Comment le Sénat s’est retrouvé en position de force pour remodeler le budget 2025

25 novembre, 2024 / Entrevue

Le projet de loi de finances 2025, pièce maîtresse du gouvernement Barnier, entame ce lundi son examen au Sénat. Rejeté à l’Assemblée nationale dans sa version remaniée, le texte revient devant les sénateurs dans sa version initiale, celle défendue par l’exécutif. Cette étape s’annonce cruciale pour le Premier ministre Michel Barnier, qui mise sur le soutien de la majorité sénatoriale pour porter son budget à bout de bras.

Contrairement à l’Assemblée nationale, marquée par une absence de majorité claire, le Sénat dispose d’une coalition solide. Les 245 sénateurs issus de la droite (LR) et du centre (Union centriste, RDSE) forment un « socle commun » autour du gouvernement. Ce soutien inédit permet au Sénat de jouer un rôle stratégique, notamment pour ajuster certaines mesures controversées. Le Premier ministre, conscient de cette dynamique, a multiplié les consultations avec les principaux acteurs de la chambre haute, dont Gérard Larcher, président du Sénat, et Jean-François Husson, rapporteur général du budget.

Les mesures phares en débat

Le projet de loi vise à réaliser 60 milliards d’euros d’économies et à ramener le déficit à 5 % du PIB d’ici 2025. Parmi les mesures proposées :

  • Une imposition minimale de 20 % pour les ménages les plus aisés, sur trois ans.
  • Une contribution exceptionnelle sur les bénéfices des grandes entreprises, avec 8 milliards d’euros espérés.
  • Une hausse des taxes sur l’énergie, notamment l’électricité.

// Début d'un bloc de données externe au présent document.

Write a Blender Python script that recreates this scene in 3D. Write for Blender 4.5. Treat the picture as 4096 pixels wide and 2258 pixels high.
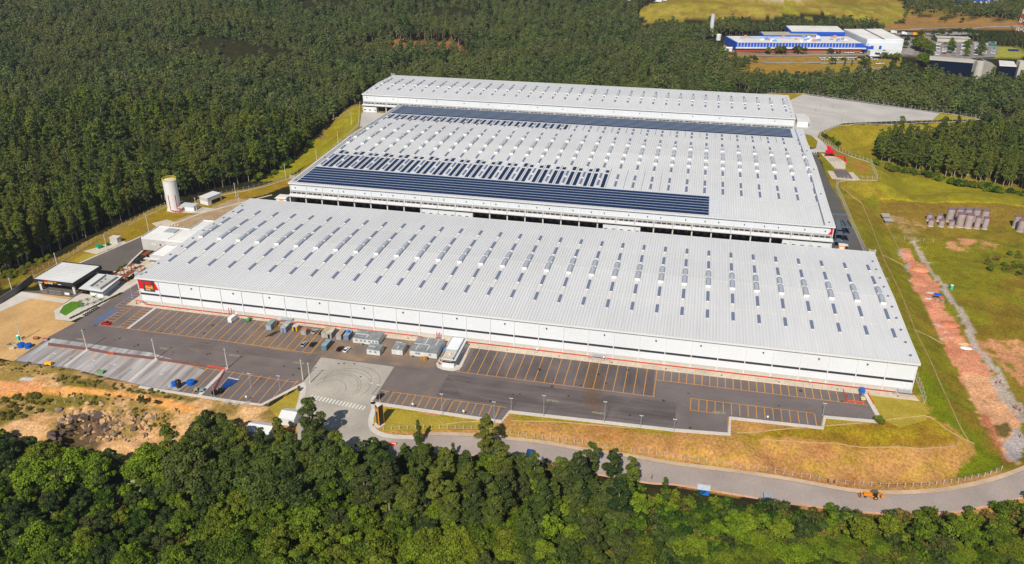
import bpy, bmesh, math, random
import numpy as np
from mathutils import Vector, Matrix
random.seed(7); rng=np.random.default_rng(7)
for o in list(bpy.data.objects): bpy.data.objects.remove(o)
S=bpy.context.scene; COL=S.collection; R=math.radians
# ---------------- camera, light, exposure
CAMF,CX,CY,CZ,YAW,PIT,ROL=3263.4649,231.8204,-278.2371,170.0772,-0.2217831,0.4593028,0.00114
cw,sw=math.cos(YAW),math.sin(YAW)
FW=np.array([sw*math.cos(PIT),cw*math.cos(PIT),-math.sin(PIT)]); _r=np.array([cw,-sw,0.]); _u=np.cross(_r,FW)
RR=_r*math.cos(ROL)+_u*math.sin(ROL); UU=-_r*math.sin(ROL)+_u*math.cos(ROL); CC=np.array([CX,CY,CZ])
cd=bpy.data.cameras.new('camera'); cam=bpy.data.objects.new('camera',cd); COL.objects.link(cam); S.camera=cam
cd.lens=CAMF/4096*36; cd.sensor_width=36; cd.clip_end=6000; cd.clip_start=1
cam.matrix_world=Matrix(((RR[0],UU[0],-FW[0],CX),(RR[1],UU[1],-FW[1],CY),(RR[2],UU[2],-FW[2],CZ),(0,0,0,1)))
SUN_EL=R(43); SAZ=R(5)            # light travels towards +Y and slightly +X
w=bpy.data.worlds.new("World"); S.world=w; w.use_nodes=True
nt=w.node_tree; bg=nt.nodes['Background']; sk=nt.nodes.new('ShaderNodeTexSky'); sk.sky_type='NISHITA'; sk.sun_disc=False
sk.sun_elevation=SUN_EL; sk.sun_rotation=math.pi+SAZ; sk.air_density=1.0; sk.dust_density=0.6
nt.links.new(sk.outputs[0],bg.inputs[0]); bg.inputs[1].default_value=0.062
sd=bpy.data.lights.new('sun','SUN'); sd.energy=4.7; sd.angle=R(0.55); sd.color=(1,0.945,0.85)
so=bpy.data.objects.new('sun',sd); COL.objects.link(so)
dv=Vector((math.sin(SAZ)*math.cos(SUN_EL),math.cos(SAZ)*math.cos(SUN_EL),-math.sin(SUN_EL)))
so.rotation_euler=dv.to_track_quat('-Z','Y').to_euler(); so.location=(0,-300,300)
S.view_settings.view_transform='Standard'; S.view_settings.look='None'; S.view_settings.exposure=0.0; S.view_settings.gamma=1
S.cycles.max_bounces=4; S.cycles.transparent_max_bounces=6
# ---------------- helpers
def c8(r,g,b):
    f=lambda v:(v/255)/12.92 if v/255<=.04045 else ((v/255+.055)/1.055)**2.4
    return (f(r),f(g),f(b))
CR=dict(P=(0,0,1),w=(380,950,.17606),a=(0,700,.42248),b=(0,1050,.42248),c=(900,1150,.42248),d=(0,1500,.54348),e=(1300,1500,.54348),f=(2696,1500,.54348),g=(3096,300,.42248),h=(3096,750,.56338),i=(2496,0,.31056),j=(3296,0,.31056),k=(1000,250,.45776),l=(2100,350,.49302),r=(3050,360,.14085),x=(600,640,.18315),y=(0,1400,.31056),z=(3500,780,.23173),A=(0,0,.50485),B=(1200,0,.95044),C=(3000,60,.47522),E=(3600,100,.33673),D=(0,0,1.59006))
def ray(px,py):
    return FW+RR*(px-2048)/CAMF-UU*(py-1129)/CAMF
def G(cr,x,y,z=0.):
    ox,oy,k=CR[cr]; d=ray(ox+x*k,oy+y*k); t=(z-CZ)/d[2]; p=CC+d*t; return (float(p[0]),float(p[1]),z)
MATS={}
def mat(name,rgb,rough=.85,var=.12,scale=.6,var2=.1,scale2=.06,metal=0,spec=.3,bump=0,emit=0):
    if name in MATS: return MATS[name]
    m=bpy.data.materials.new(name); m.use_nodes=True; n=m.node_tree.nodes; L=m.node_tree.links
    b=n['Principled BSDF']; b.inputs['Roughness'].default_value=rough; b.inputs['Metallic'].default_value=metal
    b.inputs['Specular IOR Level'].default_value=spec
    if var>0 or var2>0:
        g=n.new('ShaderNodeNewGeometry')
        def nz(s,d):
            t=n.new('ShaderNodeTexNoise'); t.inputs['Scale'].default_value=s; t.inputs['Detail'].default_value=d; L.new(g.outputs['Position'],t.inputs['Vector']); return t
        a=nz(scale,3); c=nz(scale2,4)
        def mr(o,v):
            q=n.new('ShaderNodeMapRange'); q.inputs[1].default_value=.3; q.inputs[2].default_value=.7; q.inputs[3].default_value=1-v; q.inputs[4].default_value=1+v; L.new(o,q.inputs[0]); return q
        p=mr(a.outputs[0],var); q=mr(c.outputs[0],var2)
        mu=n.new('ShaderNodeMath'); mu.operation='MULTIPLY'; L.new(p.outputs[0],mu.inputs[0]); L.new(q.outputs[0],mu.inputs[1])
        vm=n.new('ShaderNodeVectorMath'); vm.operation='SCALE'; vm.inputs[0].default_value=rgb; L.new(mu.outputs[0],vm.inputs['Scale']); L.new(vm.outputs[0],b.inputs['Base Color'])
        if bump:
            bp=n.new('ShaderNodeBump'); bp.inputs['Strength'].default_value=bump; L.new(a.outputs[0],bp.inputs['Height']); L.new(bp.outputs[0],b.inputs['Normal'])
    else: b.inputs['Base Color'].default_value=(*rgb,1)
    m.diffuse_color=(*rgb,1); MATS[name]=m; return m
def plain(name,rgb,rough=.6,metal=0,spec=.4): return mat(name,rgb,rough,0,1,0,1,metal,spec)
class MB:
    def __init__(s): s.v=[]; s.f=[]; s.m=[]
    def add(s,vs,fs,mi=0):
        o=len(s.v); s.v+=[tuple(p) for p in vs]; s.f+=[tuple(o+i for i in f) for f in fs]; s.m+=[mi]*len(fs); return s
    def box(s,x0,y0,z0,x1,y1,z1,mi=0):
        return s.add([(x0,y0,z0),(x1,y0,z0),(x1,y1,z0),(x0,y1,z0),(x0,y0,z1),(x1,y0,z1),(x1,y1,z1),(x0,y1,z1)],[(0,3,2,1),(4,5,6,7),(0,1,5,4),(1,2,6,5),(2,3,7,6),(3,0,4,7)],mi)
    def prism(s,poly,z0,z1,mi=0):
        n=len(poly); a=sum(poly[i][0]*poly[(i+1)%n][1]-poly[(i+1)%n][0]*poly[i][1] for i in range(n))
        if a<0: poly=poly[::-1]
        return s.add([(p[0],p[1],z0) for p in poly]+[(p[0],p[1],z1) for p in poly],[tuple(range(n))[::-1],tuple(range(n,2*n))]+[(i,(i+1)%n,n+(i+1)%n,n+i) for i in range(n)],mi)
    def sheet(s,poly,z,mi=0):
        n=len(poly); a=sum(poly[i][0]*poly[(i+1)%n][1]-poly[(i+1)%n][0]*poly[i][1] for i in range(n))
        if a<0: poly=poly[::-1]
        return s.add([(p[0],p[1],z) for p in poly],[tuple(range(n))],mi)
    def rect(s,x0,y0,x1,y1,z,mi=0): return s.sheet([(x0,y0),(x1,y0),(x1,y1),(x0,y1)],z,mi)
    def cyl(s,x,y,z0,z1,r0,r1=None,n=12,mi=0,cap=True):
        r1=r0 if r1 is None else r1
        vs=[(x+r0*math.cos(2*math.pi*i/n),y+r0*math.sin(2*math.pi*i/n),z0) for i in range(n)]+[(x+r1*math.cos(2*math.pi*i/n),y+r1*math.sin(2*math.pi*i/n),z1) for i in range(n)]
        fs=[(i,(i+1)%n,n+(i+1)%n,n+i) for i in range(n)]
        if cap: fs+=[tuple(range(n))[::-1],tuple(range(n,2*n))]
        return s.add(vs,fs,mi)
    def tube(s,pts,r,n=6,mi=0):
        pts=[Vector(p) for p in pts]
        rs=r if isinstance(r,(list,tuple)) else [r]*len(pts); vs=[]
        for i,p in enumerate(pts):
            d=(pts[min(i+1,len(pts)-1)]-pts[max(i-1,0)]); d.normalize()
            a=d.cross(Vector((0,0,1)));
            if a.length<1e-3: a=Vector((1,0,0))
            a.normalize(); b=d.cross(a)
            for k in range(n):
                t=2*math.pi*k/n; vs.append(tuple(p+a*math.cos(t)*rs[i]+b*math.sin(t)*rs[i]))
        fs=[(i*n+k,(i+1)*n+k,(i+1)*n+(k+1)%n,i*n+(k+1)%n) for i in range(len(pts)-1) for k in range(n)]
        fs+=[tuple(range(n)),tuple(range((len(pts)-1)*n,len(pts)*n))[::-1]]
        return s.add(vs,fs,mi)
    def loft(s,secs,mi=0,caps=True):   # sections: equal-length point lists
        n=len(secs[0]); vs=[p for q in secs for p in q]
        fs=[(i*n+k,i*n+(k+1)%n,(i+1)*n+(k+1)%n,(i+1)*n+k) for i in range(len(secs)-1) for k in range(n)]
        if caps: fs+=[tuple(range(n))[::-1],tuple(range((len(secs)-1)*n,len(secs)*n))]
        return s.add(vs,fs,mi)
    def dome(s,x,y,z,rx,ry,rz,n=12,m=5,mi=0,low=0.):
        vs=[];fs=[]
        for j in range(m+1):
            t=low+(math.pi/2-low)*j/m
            for i in range(n): vs.append((x+rx*math.cos(t)*math.cos(2*math.pi*i/n),y+ry*math.cos(t)*math.sin(2*math.pi*i/n),z+rz*math.sin(t)))
        for j in range(m):
            for i in range(n): fs.append((j*n+i,j*n+(i+1)%n,(j+1)*n+(i+1)%n,(j+1)*n+i))
        return s.add(vs,fs,mi)
    def rot(s,ang,cx=0,cy=0,start=0):
        ca,sa=math.cos(ang),math.sin(ang)
        s.v[start:]=[(cx+(x-cx)*ca-(y-cy)*sa,cy+(x-cx)*sa+(y-cy)*ca,z) for x,y,z in s.v[start:]]; return s
    def build(s,name,mats,parent=None,world=True,smooth=False,link=True):
        me=bpy.data.meshes.new(name)
        off=parent_origin(parent) if (parent is not None and world) else (0,0,0)
        me.from_pydata([(p[0]-off[0],p[1]-off[1],p[2]-off[2]) for p in s.v],[],s.f)
        if not isinstance(mats,(list,tuple)): mats=[mats]
        for m in mats: me.materials.append(m)
        if len(mats)>1: me.polygons.foreach_set('material_index',s.m)
        if smooth: me.polygons.foreach_set('use_smooth',[True]*len(me.polygons))
        me.update(); o=bpy.data.objects.new(name,me)
        if link: COL.objects.link(o)
        if parent is not None: o.parent=parent
        return o
def parent_origin(o):
    x=Vector((0,0,0))
    while o is not None: x=x+o.location; o=o.parent
    return x
def tag(o,label,cat,group=None,kind=None):
    if label: o['label']=label
    if cat: o['category']=cat
    if group: o['group']=group
    if kind: o['kind']=kind
    return o
def empty(name,loc,label,cat,group=None,rz=0):
    o=bpy.data.objects.new(name,None); o.empty_display_size=.5; COL.objects.link(o); o.location=loc; o.rotation_euler=(0,0,rz); return tag(o,label,cat,group)
def struct(name,mb,m,smooth=False):
    o=mb.build(name,m,smooth=smooth); o['kind']='structure'; return o
def copytree(o,parent=None):
    c=o.copy(); COL.objects.link(c); c.parent=parent
    for ch in o.children: copytree(ch,c)
    return c
def place(proto,loc,rz,label,group,first,scale=1):
    o=proto if first else copytree(proto)
    o.location=loc; o.rotation_euler=(0,0,rz); o.scale=(scale,)*3 if not isinstance(scale,tuple) else scale
    o['label']=label
    if group: o['group']=group
    return o
def text(body,size,loc,mtx,m,parent,name='lettering',depth=.02,align='LEFT',bold=0.0,sx=1.0):
    cu=bpy.data.curves.new(name,'FONT'); cu.body=body; cu.size=size; cu.extrude=depth; cu.align_x=align; cu.offset=bold
    t=bpy.data.objects.new(name,cu); COL.objects.link(t); bpy.context.view_layer.update()
    dg=bpy.context.evaluated_depsgraph_get(); me=bpy.data.meshes.new_from_object(t.evaluated_get(dg)); bpy.data.objects.remove(t)
    me.transform(Matrix.Diagonal((sx,1,1,1))); me.transform(mtx.to_4x4()); me.materials.clear(); me.materials.append(m)
    off=parent_origin(parent) if parent else Vector((0,0,0))
    me.transform(Matrix.Translation(Vector(loc)-off))
    o=bpy.data.objects.new(name,me); COL.objects.link(o); o.parent=parent; return o
FRONT=Matrix(((1,0,0),(0,0,-1),(0,1,0)))   # text facing -Y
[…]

Si ces mesures sont globalement soutenues, le Sénat s’apprête à en modifier certains aspects. Les sénateurs rejettent ainsi la hausse prévue de la taxe sur l’électricité, en raison de son impact sur le pouvoir d’achat, mais envisagent de compenser ce refus par une augmentation de la taxe sur le gaz.

Les collectivités locales au cœur des discussions

Le traitement des collectivités locales reste un point de friction majeur. Le gouvernement prévoit un effort de 5 milliards d’euros, répartis entre une réduction du Fonds de compensation pour la TVA (FCTVA) et un prélèvement sur les recettes des grandes collectivités. Gérard Larcher propose de limiter cet effort à 2 milliards d’euros, une position soutenue par la majorité sénatoriale. Ce geste vise à protéger les collectivités les plus fragiles, tout en préservant l’équilibre budgétaire.

Le passage au Sénat marque une phase intermédiaire avant une éventuelle commission mixte paritaire (CMP) entre les deux chambres. Si un compromis est trouvé, le texte reviendra à l’Assemblée nationale, où le gouvernement prévoit de recourir à l’article 49.3 pour faire adopter son budget. Ce choix, bien que stratégique, ouvre la porte à une motion de censure, dont l’issue pourrait s’avérer périlleuse pour Michel Barnier.

Vers un rééquilibrage politique ?

Avec ce projet de loi de finances, le Sénat se retrouve pour la première fois en position de force pour influencer les grandes orientations budgétaires. Les sénateurs, attachés à leur indépendance, entendent en profiter pour imposer leurs « marqueurs », tout en affichant un soutien loyal au gouvernement. « Le Sénat doit prendre ses responsabilités. Pour la première fois, c’est lui qui est en capacité de faire le budget », souligne François Patriat, chef de file des sénateurs macronistes.

Le vote solennel prévu le 12 décembre sera une première indication de la capacité du Sénat à peser sur le projet de loi. Mais l’issue finale, attendue après la CMP, déterminera si cette nouvelle majorité sénatoriale peut réellement remodeler le budget à ses conditions.